Given material ->
____________________

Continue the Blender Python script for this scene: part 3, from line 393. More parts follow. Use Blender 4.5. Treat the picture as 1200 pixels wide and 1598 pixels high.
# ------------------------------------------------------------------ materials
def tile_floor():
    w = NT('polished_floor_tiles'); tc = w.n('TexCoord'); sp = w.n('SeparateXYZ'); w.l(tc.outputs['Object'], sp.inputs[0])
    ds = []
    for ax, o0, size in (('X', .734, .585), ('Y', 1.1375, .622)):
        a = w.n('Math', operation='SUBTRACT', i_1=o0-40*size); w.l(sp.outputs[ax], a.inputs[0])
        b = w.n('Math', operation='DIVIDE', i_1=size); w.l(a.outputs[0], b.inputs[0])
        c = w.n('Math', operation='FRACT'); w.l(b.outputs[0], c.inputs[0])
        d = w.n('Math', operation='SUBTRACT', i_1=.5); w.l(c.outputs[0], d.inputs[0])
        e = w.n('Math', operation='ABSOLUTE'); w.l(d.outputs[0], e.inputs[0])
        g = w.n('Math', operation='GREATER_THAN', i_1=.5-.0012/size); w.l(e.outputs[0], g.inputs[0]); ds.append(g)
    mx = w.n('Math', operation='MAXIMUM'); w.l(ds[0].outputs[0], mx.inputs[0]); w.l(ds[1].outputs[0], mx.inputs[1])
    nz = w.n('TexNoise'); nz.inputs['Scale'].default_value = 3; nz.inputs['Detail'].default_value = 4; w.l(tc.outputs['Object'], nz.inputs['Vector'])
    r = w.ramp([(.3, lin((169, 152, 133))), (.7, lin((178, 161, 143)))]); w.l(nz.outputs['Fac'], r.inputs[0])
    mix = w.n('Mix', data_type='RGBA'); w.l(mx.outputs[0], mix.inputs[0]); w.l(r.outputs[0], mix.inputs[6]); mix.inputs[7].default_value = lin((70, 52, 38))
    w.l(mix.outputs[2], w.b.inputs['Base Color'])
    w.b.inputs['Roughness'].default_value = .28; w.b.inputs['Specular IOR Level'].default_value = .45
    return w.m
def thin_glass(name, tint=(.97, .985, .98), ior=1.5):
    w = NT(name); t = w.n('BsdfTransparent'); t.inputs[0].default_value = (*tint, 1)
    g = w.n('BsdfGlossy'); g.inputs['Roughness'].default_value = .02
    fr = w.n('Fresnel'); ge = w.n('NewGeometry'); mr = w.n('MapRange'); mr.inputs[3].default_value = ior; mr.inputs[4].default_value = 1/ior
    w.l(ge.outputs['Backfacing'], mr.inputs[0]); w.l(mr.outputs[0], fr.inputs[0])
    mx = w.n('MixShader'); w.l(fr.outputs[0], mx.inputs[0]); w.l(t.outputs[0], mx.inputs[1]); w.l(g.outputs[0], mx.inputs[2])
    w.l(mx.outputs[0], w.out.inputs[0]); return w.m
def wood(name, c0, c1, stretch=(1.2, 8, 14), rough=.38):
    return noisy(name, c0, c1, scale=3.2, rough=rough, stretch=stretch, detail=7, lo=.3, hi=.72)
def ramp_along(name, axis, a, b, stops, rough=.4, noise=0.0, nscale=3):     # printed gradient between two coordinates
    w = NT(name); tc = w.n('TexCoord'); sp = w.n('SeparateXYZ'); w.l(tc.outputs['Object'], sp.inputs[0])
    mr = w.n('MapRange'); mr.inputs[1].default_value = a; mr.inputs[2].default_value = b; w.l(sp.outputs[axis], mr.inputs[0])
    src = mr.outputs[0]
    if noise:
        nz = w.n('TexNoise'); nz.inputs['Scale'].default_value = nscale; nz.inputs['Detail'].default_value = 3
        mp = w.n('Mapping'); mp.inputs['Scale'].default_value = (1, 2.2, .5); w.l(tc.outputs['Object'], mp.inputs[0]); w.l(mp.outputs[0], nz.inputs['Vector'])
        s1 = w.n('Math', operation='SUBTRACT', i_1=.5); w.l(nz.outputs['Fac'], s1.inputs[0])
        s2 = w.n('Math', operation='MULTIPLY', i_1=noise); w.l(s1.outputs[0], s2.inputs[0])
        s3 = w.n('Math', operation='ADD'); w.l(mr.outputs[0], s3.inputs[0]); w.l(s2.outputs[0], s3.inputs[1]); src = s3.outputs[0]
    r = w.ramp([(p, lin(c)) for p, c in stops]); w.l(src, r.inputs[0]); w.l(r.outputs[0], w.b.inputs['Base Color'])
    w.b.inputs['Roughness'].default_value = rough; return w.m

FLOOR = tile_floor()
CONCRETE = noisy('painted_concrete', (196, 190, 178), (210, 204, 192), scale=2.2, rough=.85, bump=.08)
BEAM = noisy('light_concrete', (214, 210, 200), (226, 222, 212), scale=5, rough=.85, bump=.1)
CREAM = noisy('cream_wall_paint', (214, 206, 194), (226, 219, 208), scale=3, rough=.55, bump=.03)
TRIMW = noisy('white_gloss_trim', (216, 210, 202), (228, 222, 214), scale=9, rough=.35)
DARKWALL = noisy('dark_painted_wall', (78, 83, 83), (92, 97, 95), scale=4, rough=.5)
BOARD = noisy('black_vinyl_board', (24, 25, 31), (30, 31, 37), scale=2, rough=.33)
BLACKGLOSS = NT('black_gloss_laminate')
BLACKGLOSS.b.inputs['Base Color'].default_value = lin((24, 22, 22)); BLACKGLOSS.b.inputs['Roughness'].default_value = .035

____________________

Given instruction -> Reproduce the complete set of lines precisely as supplied.

Full response ->
Continue the Blender Python script for this scene: part 3, from line 393. More parts follow. Use Blender 4.5. Treat the picture as 1200 pixels wide and 1598 pixels high.
# ------------------------------------------------------------------ materials
def tile_floor():
    w = NT('polished_floor_tiles'); tc = w.n('TexCoord'); sp = w.n('SeparateXYZ'); w.l(tc.outputs['Object'], sp.inputs[0])
    ds = []
    for ax, o0, size in (('X', .734, .585), ('Y', 1.1375, .622)):
        a = w.n('Math', operation='SUBTRACT', i_1=o0-40*size); w.l(sp.outputs[ax], a.inputs[0])
        b = w.n('Math', operation='DIVIDE', i_1=size); w.l(a.outputs[0], b.inputs[0])
        c = w.n('Math', operation='FRACT'); w.l(b.outputs[0], c.inputs[0])
        d = w.n('Math', operation='SUBTRACT', i_1=.5); w.l(c.outputs[0], d.inputs[0])
        e = w.n('Math', operation='ABSOLUTE'); w.l(d.outputs[0], e.inputs[0])
        g = w.n('Math', operation='GREATER_THAN', i_1=.5-.0012/size); w.l(e.outputs[0], g.inputs[0]); ds.append(g)
    mx = w.n('Math', operation='MAXIMUM'); w.l(ds[0].outputs[0], mx.inputs[0]); w.l(ds[1].outputs[0], mx.inputs[1])
    nz = w.n('TexNoise'); nz.inputs['Scale'].default_value = 3; nz.inputs['Detail'].default_value = 4; w.l(tc.outputs['Object'], nz.inputs['Vector'])
    r = w.ramp([(.3, lin((169, 152, 133))), (.7, lin((178, 161, 143)))]); w.l(nz.outputs['Fac'], r.inputs[0])
    mix = w.n('Mix', data_type='RGBA'); w.l(mx.outputs[0], mix.inputs[0]); w.l(r.outputs[0], mix.inputs[6]); mix.inputs[7].default_value = lin((70, 52, 38))
    w.l(mix.outputs[2], w.b.inputs['Base Color'])
    w.b.inputs['Roughness'].default_value = .28; w.b.inputs['Specular IOR Level'].default_value = .45
    return w.m
def thin_glass(name, tint=(.97, .985, .98), ior=1.5):
    w = NT(name); t = w.n('BsdfTransparent'); t.inputs[0].default_value = (*tint, 1)
    g = w.n('BsdfGlossy'); g.inputs['Roughness'].default_value = .02
    fr = w.n('Fresnel'); ge = w.n('NewGeometry'); mr = w.n('MapRange'); mr.inputs[3].default_value = ior; mr.inputs[4].default_value = 1/ior
    w.l(ge.outputs['Backfacing'], mr.inputs[0]); w.l(mr.outputs[0], fr.inputs[0])
    mx = w.n('MixShader'); w.l(fr.outputs[0], mx.inputs[0]); w.l(t.outputs[0], mx.inputs[1]); w.l(g.outputs[0], mx.inputs[2])
    w.l(mx.outputs[0], w.out.inputs[0]); return w.m
def wood(name, c0, c1, stretch=(1.2, 8, 14), rough=.38):
    return noisy(name, c0, c1, scale=3.2, rough=rough, stretch=stretch, detail=7, lo=.3, hi=.72)
def ramp_along(name, axis, a, b, stops, rough=.4, noise=0.0, nscale=3):     # printed gradient between two coordinates
    w = NT(name); tc = w.n('TexCoord'); sp = w.n('SeparateXYZ'); w.l(tc.outputs['Object'], sp.inputs[0])
    mr = w.n('MapRange'); mr.inputs[1].default_value = a; mr.inputs[2].default_value = b; w.l(sp.outputs[axis], mr.inputs[0])
    src = mr.outputs[0]
    if noise:
        nz = w.n('TexNoise'); nz.inputs['Scale'].default_value = nscale; nz.inputs['Detail'].default_value = 3
        mp = w.n('Mapping'); mp.inputs['Scale'].default_value = (1, 2.2, .5); w.l(tc.outputs['Object'], mp.inputs[0]); w.l(mp.outputs[0], nz.inputs['Vector'])
        s1 = w.n('Math', operation='SUBTRACT', i_1=.5); w.l(nz.outputs['Fac'], s1.inputs[0])
        s2 = w.n('Math', operation='MULTIPLY', i_1=noise); w.l(s1.outputs[0], s2.inputs[0])
        s3 = w.n('Math', operation='ADD'); w.l(mr.outputs[0], s3.inputs[0]); w.l(s2.outputs[0], s3.inputs[1]); src = s3.outputs[0]
    r = w.ramp([(p, lin(c)) for p, c in stops]); w.l(src, r.inputs[0]); w.l(r.outputs[0], w.b.inputs['Base Color'])
    w.b.inputs['Roughness'].default_value = rough; return w.m

FLOOR = tile_floor()
CONCRETE = noisy('painted_concrete', (196, 190, 178), (210, 204, 192), scale=2.2, rough=.85, bump=.08)
BEAM = noisy('light_concrete', (214, 210, 200), (226, 222, 212), scale=5, rough=.85, bump=.1)
CREAM = noisy('cream_wall_paint', (214, 206, 194), (226, 219, 208), scale=3, rough=.55, bump=.03)
TRIMW = noisy('white_gloss_trim', (216, 210, 202), (228, 222, 214), scale=9, rough=.35)
DARKWALL = noisy('dark_painted_wall', (78, 83, 83), (92, 97, 95), scale=4, rough=.5)
BOARD = noisy('black_vinyl_board', (24, 25, 31), (30, 31, 37), scale=2, rough=.33)
BLACKGLOSS = NT('black_gloss_laminate')
BLACKGLOSS.b.inputs['Base Color'].default_value = lin((24, 22, 22)); BLACKGLOSS.b.inputs['Roughness'].default_value = .035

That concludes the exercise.